> **WHAT IS NEEDED**:
Everything from the line with "f = foot(px, d);" through the last line of the records below should be copied exactly, both ends included.

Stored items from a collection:
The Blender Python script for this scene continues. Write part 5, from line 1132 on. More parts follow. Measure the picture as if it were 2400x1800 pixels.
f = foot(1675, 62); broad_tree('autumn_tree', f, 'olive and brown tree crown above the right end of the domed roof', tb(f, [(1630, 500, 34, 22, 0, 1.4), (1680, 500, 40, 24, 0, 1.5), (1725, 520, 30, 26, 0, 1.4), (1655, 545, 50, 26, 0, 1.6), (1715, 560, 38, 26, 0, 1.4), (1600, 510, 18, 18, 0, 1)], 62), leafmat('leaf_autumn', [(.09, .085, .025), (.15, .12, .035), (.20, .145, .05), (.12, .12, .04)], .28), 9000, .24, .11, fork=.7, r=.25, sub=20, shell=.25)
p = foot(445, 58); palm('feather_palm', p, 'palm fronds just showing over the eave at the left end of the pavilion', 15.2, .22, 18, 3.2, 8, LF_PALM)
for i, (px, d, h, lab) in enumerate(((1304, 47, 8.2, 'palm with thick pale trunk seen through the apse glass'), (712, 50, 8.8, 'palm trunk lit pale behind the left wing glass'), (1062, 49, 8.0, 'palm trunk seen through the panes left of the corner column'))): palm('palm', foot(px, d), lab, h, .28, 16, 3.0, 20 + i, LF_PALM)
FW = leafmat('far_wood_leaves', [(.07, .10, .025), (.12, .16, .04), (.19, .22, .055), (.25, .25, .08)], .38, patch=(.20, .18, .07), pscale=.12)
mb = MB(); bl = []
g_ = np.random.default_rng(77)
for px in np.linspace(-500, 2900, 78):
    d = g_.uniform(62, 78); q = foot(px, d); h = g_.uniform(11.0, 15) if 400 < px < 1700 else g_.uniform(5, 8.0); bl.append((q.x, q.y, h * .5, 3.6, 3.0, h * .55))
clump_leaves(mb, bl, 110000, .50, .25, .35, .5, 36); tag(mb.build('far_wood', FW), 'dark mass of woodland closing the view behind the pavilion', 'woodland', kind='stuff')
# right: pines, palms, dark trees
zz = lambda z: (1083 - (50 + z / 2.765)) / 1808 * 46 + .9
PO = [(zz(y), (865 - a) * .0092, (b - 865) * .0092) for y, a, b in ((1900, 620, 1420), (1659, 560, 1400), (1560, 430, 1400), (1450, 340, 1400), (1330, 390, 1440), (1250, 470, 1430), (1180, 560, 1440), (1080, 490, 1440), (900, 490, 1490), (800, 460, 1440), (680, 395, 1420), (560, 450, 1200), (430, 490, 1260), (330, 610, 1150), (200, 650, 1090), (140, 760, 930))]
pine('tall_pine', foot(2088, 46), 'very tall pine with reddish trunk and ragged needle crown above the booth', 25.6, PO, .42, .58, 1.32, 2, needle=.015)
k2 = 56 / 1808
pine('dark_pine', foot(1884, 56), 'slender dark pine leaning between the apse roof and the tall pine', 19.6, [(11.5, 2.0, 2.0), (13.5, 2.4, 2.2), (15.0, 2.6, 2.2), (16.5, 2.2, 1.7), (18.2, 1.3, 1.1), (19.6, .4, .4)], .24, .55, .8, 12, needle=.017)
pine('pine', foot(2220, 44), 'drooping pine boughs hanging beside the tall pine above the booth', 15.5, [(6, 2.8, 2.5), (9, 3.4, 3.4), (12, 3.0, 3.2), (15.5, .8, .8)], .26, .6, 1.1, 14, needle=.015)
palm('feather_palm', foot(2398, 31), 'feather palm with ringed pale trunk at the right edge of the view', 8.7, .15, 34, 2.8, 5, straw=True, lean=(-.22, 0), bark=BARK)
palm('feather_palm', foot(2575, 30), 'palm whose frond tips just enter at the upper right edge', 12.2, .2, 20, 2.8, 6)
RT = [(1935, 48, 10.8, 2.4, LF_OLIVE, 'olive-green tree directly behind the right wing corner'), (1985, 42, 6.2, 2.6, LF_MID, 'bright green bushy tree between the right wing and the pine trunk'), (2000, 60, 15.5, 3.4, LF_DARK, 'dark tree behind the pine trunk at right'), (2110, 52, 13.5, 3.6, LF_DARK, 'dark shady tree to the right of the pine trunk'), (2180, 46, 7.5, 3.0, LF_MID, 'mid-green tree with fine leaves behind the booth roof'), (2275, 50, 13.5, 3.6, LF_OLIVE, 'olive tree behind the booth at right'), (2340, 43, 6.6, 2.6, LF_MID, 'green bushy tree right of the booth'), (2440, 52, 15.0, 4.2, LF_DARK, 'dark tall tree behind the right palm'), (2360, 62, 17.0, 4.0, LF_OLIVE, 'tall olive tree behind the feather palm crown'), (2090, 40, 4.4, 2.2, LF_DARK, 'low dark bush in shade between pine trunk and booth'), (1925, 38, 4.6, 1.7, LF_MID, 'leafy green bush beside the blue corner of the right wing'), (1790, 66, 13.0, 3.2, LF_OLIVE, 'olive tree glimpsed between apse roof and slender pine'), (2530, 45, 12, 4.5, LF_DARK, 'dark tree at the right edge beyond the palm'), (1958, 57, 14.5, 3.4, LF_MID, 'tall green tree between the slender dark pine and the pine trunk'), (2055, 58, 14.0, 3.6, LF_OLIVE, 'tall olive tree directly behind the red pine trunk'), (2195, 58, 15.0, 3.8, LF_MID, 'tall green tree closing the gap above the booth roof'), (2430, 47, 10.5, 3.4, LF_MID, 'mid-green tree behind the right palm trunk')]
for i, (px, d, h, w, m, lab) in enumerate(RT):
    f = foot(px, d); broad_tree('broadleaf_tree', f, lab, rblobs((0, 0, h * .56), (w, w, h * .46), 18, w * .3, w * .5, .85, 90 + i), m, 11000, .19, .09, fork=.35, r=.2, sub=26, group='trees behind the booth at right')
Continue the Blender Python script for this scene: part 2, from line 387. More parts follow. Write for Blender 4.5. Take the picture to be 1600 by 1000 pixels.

> **SOLUTION BELOW**:
    f = foot(px, d); broad_tree('broadleaf_tree', f, lab, rblobs((0, 0, h * .56), (w, w, h * .46), 18, w * .3, w * .5, .85, 90 + i), m, 11000, .19, .09, fork=.35, r=.2, sub=26, group='trees behind the booth at right')
Continue the Blender Python script for this scene: part 2, from line 387. More parts follow. Write for Blender 4.5. Take the picture to be 1600 by 1000 pixels.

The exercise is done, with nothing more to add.